[4.7.6] Animation always interpolated

When using animation with step curves, that is stop-motion like animation, the animation is interpolated between key-frames. But as I’m using the step curves, the animation shouldn’t be interpolated, but should stay “same” for the whole frame duration.

Here is a .fbx I’m using for the testing http://www.megafileupload.com/1YXl/walking_soldier_u.zip.

I’m exporting it from the maya, with baked animations.

edit: See also No interpolation between frames in animation - Character & Animation - Epic Developer Community Forums

Hi Trigve,

I had some issues downloading your example fbx. 7zip and Windows couldn’t unzip your file. Also, did you mean to link to the entire animation forum page or a specific thread?

Anyways, even without the example asset, I’ve gone about importing a blank animation with a morph target and controlling it through the curves editor. I set each point to have a “Constant” interpolation(stepped), but it appeared to behave as expected (no gradual interpolation from one point to another, but instead it jumps from one value to the next over one frame).

Can you provide some screenshots or maybe new example content?

-.

Hi,
Thanks for the reply and sorry for the bad thread link. Here is the right one No interpolation between frames in animation - Character & Animation - Epic Developer Community Forums .

Also, sorry for the .zip. It is actually the .fbx file so just rename the extension to “.fbx”. I must have thinking it is actual zip.

Hey Trigve,

Sorry for the delayed response on this. The way that the editor handles animation playback is why you’re seeing this issue. Whereas Maya/Max actually jump from one frame to the next, Unreal actually plays “through” each frame…so to speak. There isn’t really a way to get stepped curves to work exactly the way you’re looking for.

A way to mask that interpolation would be to export your animations at 60fps, hiding it with a quicker transition.

-.

Thanks for the answer.

I do think that I have wrongly formulated the problem :slight_smile:

As first I’m not pointing how the Maya/Max are playing animations.

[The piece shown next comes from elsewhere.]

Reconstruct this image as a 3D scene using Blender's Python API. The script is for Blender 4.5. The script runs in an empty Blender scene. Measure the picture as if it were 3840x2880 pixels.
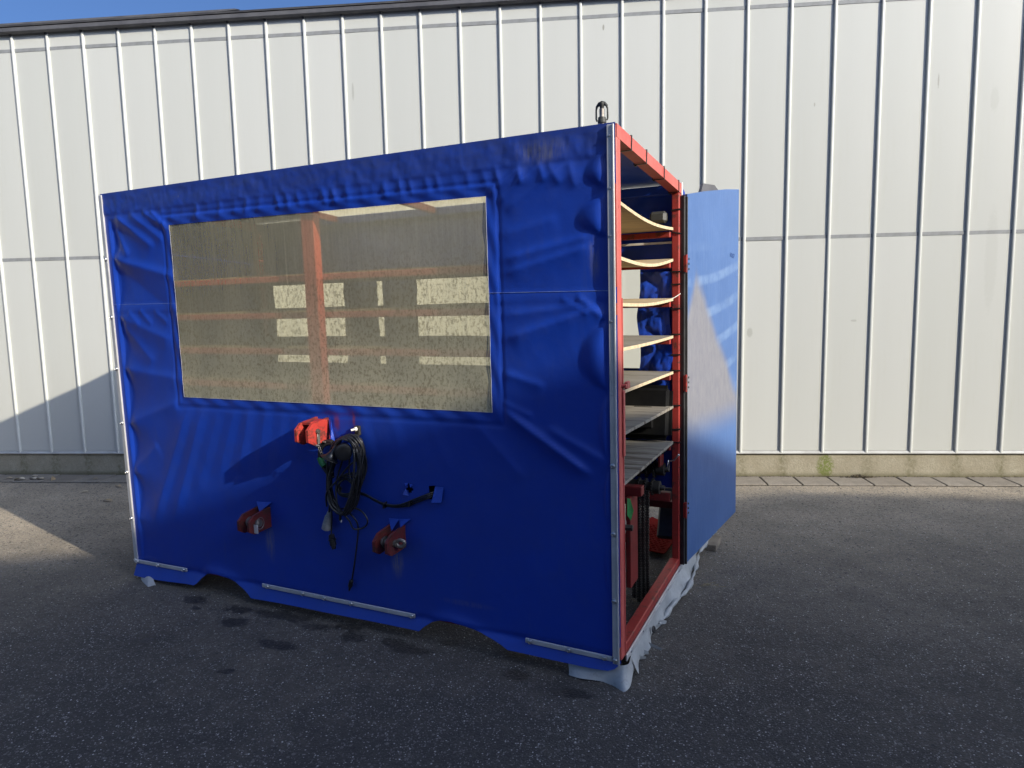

If I get it right, you’re saying that if we’re playing some animation in unreal and the animation current time ‘t’ “isn’t aligned to some frame”, the unreal interpolate the animation. Am I right? Because if I’m right, then the unreal animation system would read the curve value at given ‘t’ and it would find the same value as the previous frame time because of const curves. But it looks like the unreal is always interpolating curves by some predefined method, regardless what is written in fbx.

I may be (and possible am) wrong :slight_smile:

As for the workaround, does it means that the animation is played at MAX 60 fps?

Thanks

Hello,

There are two problems here.

  1. When we import, we sample curves to frames, meaning we don’t get the curve data from FBX. If you have step curve, it won’t get imported. We just go through each frame, evaluate the curve and save it.
  2. Second, when this gets played in game, please note that our engine doesn’t run on fixed frame by default. Your delta time for each frame can vary. When you have animation with interval of 0.2, and when your delta time is 0.3, you’re between frames of 0.2 and 0.4, so we interpolate of two keys. This is why you’re seeing the interpolation of the curves.

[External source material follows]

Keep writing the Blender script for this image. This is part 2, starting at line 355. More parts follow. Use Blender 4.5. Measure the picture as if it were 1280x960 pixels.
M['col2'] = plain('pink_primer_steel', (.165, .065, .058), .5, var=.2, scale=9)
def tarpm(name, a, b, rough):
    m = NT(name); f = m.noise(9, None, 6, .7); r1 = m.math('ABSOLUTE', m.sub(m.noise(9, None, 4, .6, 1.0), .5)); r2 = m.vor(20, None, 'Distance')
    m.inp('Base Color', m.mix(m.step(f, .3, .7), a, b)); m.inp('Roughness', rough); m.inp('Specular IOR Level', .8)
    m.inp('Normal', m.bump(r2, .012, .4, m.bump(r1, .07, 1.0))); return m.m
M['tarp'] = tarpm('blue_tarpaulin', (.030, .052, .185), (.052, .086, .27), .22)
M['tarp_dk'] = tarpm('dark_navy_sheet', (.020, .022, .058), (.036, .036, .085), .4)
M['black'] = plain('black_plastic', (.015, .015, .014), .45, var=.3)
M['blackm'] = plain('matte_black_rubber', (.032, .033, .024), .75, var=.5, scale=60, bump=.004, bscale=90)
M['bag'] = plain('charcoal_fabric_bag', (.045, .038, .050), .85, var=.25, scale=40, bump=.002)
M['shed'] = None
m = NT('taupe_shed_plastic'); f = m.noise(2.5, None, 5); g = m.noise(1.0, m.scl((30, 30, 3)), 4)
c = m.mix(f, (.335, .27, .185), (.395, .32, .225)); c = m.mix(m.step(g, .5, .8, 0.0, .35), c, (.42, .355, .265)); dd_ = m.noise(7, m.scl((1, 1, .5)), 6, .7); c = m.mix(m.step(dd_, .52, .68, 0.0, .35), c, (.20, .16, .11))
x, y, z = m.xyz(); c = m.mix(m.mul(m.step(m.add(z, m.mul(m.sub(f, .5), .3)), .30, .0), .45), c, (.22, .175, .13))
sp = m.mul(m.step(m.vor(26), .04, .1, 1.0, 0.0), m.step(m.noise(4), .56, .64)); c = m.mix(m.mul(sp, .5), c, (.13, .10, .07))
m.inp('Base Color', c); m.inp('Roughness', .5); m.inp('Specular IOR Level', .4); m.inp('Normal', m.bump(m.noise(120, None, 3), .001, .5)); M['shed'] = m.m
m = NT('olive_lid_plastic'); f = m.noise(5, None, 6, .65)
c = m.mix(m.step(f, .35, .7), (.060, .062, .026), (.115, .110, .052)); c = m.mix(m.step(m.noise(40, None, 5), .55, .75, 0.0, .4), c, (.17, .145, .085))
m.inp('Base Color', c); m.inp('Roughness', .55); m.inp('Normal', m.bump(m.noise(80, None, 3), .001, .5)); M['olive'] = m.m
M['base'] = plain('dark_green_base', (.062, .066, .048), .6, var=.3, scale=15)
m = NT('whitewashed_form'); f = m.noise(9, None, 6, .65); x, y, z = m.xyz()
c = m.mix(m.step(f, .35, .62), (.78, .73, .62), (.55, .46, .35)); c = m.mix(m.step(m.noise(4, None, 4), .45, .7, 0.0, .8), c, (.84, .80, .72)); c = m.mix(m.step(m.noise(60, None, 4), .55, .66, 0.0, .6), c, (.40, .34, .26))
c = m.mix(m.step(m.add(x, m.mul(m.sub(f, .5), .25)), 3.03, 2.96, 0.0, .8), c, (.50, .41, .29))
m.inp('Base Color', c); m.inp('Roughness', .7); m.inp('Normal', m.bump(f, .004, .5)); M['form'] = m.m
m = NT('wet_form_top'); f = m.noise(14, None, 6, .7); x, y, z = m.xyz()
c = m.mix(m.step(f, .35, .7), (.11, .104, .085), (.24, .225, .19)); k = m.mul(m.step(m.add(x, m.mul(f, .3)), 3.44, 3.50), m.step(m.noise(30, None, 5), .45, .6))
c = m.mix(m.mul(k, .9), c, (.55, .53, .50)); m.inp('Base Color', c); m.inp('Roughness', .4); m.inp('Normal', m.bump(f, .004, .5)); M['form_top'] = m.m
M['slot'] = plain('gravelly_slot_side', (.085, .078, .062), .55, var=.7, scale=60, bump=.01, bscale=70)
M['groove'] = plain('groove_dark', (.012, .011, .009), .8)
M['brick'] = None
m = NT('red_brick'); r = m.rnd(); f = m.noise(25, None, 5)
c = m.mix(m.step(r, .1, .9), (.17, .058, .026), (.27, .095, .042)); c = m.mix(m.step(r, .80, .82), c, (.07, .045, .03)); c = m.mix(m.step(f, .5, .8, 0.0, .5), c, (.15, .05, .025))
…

The solution suggested will mitigate the issue, but you’re likely still see the problem. You can go really high fps to make it better.

What I’d do is to create blueprint with playing each frame and stop. You can set IsPlaying(false) to just pause and not move forward. Basically you’re re-simulating step with blueprint.

We do have fixed frame mode, which you’ll have to run game with that option, but that means your physics simulation can be mismatched. We use this mode for matinee video capture.

Thanks,

–Lina,

In addition to Lina’s response, I just wanted to send this along as an example of importing FBX’s that were originally baked at 60fps and 120fps to show how much closer they are to your desired look than the original 30fps version that you sent to us.

ExampleProject

Included in the root of the project are 2 fbx files as well.

This is really awful by the way - stepping is used to hide all kinds of things that can’t make sense with animations and limited component parts or objects.

Where is Unreal getting the interpolation from to blend, is it adding frames? Surely if an object snaps from one point to another within 1 frame, there is no extra time information to blend, so is it messing the with animations?

Horrible :frowning:

Here’s an example of playing each frame of a 24fps animation using the method mentioned above to avoid interpolation:

The skeletal mesh “UV Warp Test” is set to have a playback speed of 0.